Now that I have set the stage I can get to the story.  I normally let Chase watch “Train mods”, they tend to have less scary stuff and less foul language (although I do hear a few blips now and again) or “Minecraft Dad” which he keeps it pretty clean.    My sons spent their after school screen time watching a new set of Minecraft videos.  When we left the house I noticed that Chase repeated  “Hardcore Parkour, it’s freaking hard”  The phrase became a litany.  My first inclination was to put a stop to it, but the more I attempted to get him to not say the phrase the more he would perseverate.

Chase often gets agitated while we are out and about and we learned that giving him his gaming tablet helps him get into a “zone” that is tolerable for him.  In the car he would repeat “Hardcore Parkour, it’s freaking hard.”  Later we were at a McDonald’s play area to get out the wiggles.  It was later in the evening, around 7pm, so not very many families were there – perfect time for Chase.  Dee jumped from one spot to another, and Chase attempted the same.  Dee climbed the jungle gym stairs and wended his way through the different obstacles.  Chase followed his big brother as Dee jumped from spot to spot.  The entire time he repeated the phrase “Hardcore Parkour, it’s freaking hard.”

“Chase, what is Hardcore Parkour?”  I asked.

He briefly looked up , “I don’t know.”  I let him play for a while and cringed as he would loudly exclaim while climbing up to the slide, “Hardcore Parkour, this is freaking hard.”

I looked at my husband with rising panic.  For some reason it caused me anxiety that he kept saying something that I didn’t understand.  Scott then had the brilliant thought to actually look up Hardcore Parkour on the smartphone.   Having the internet at our fingertips is often a life saver.  I learned that Parkour began as a military obstacle course training method that incorporated basic movements like jumping, landing, vaults, and wall maneuvers to get from one obstacle to another.   It is rather quite fascinating and I found a great timeline here that gives the history of Parkour.  Now I have a name for the beautiful acrobatics I have seen in movies and television (most recently “Arrow,” a show that my husband and I watched this past year) and to be honest it is quite beautiful to watch.  

Well, apparently Parkour has caught on in the world of Minecraft!!!!!!Videos and downloadable “mods”  have created obstacle courses for their block-like avatars to jump over.  Dee decided to watch these videos and well, there ya go.

Scott called Chase over and said, “Do you see what Dee is doing?”  We then watched as Dee jumped from the huge vinyl covered xylophone to the huge vinyl covered guitar meant for toddlers to crawl on.  He then climbed up into the play area and went through a series of tubes, cylinders and slides.  “Dee is going through an obstacle course.  That is what Parkour means.  Hardcore Parkour is a really hard obstacle course.”

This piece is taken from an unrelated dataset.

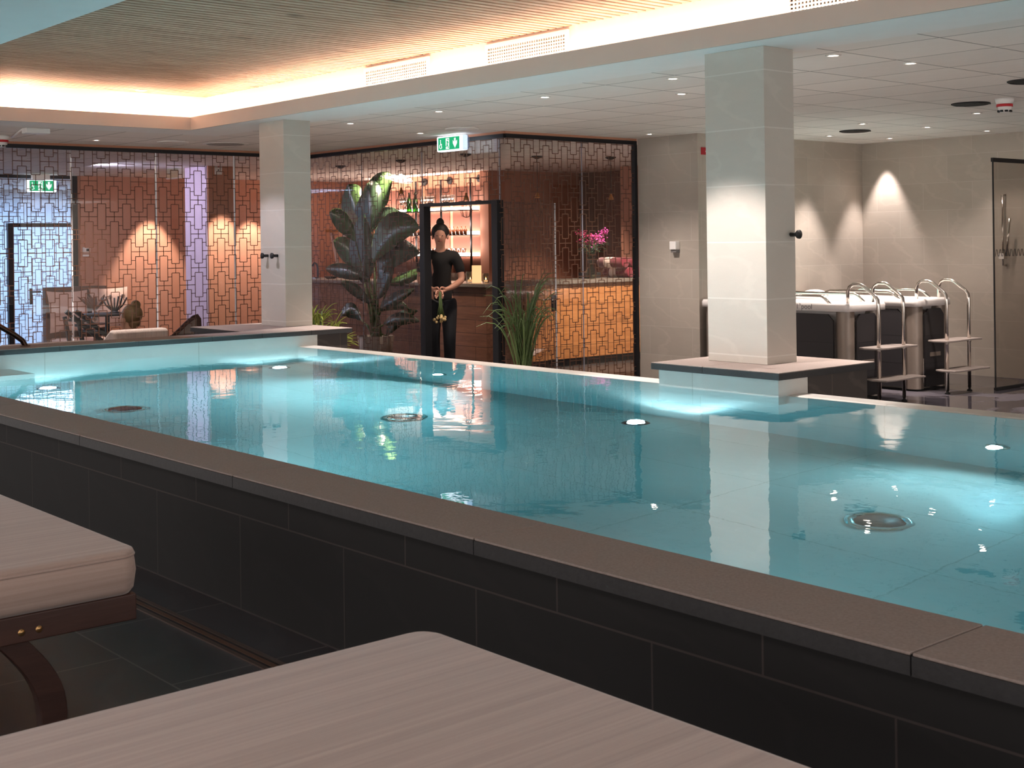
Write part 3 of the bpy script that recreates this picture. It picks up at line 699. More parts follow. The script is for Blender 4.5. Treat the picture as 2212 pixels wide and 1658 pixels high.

Chase then went over to the xylophone and attempted to jump to the guitar.  “Hardcore Parkour, it’s freaking hard.”  He continued to use the phrase throughout the evening, but I like to think that he now has something to correlate it with.

I’m thinking of sending an email to his teacher for Tuesday (since I am sure school will be cancelled Monday due to an inch of snow and ice on the road) so that she doesn’t feel confused by Chase’s newest phrase.

Ed:  I read the story to Chase and asked him if I could share it.  He immediately agreed, although as I read his Alias, Chase he would say, “I’m not Chase, I’m …………”  I giggled.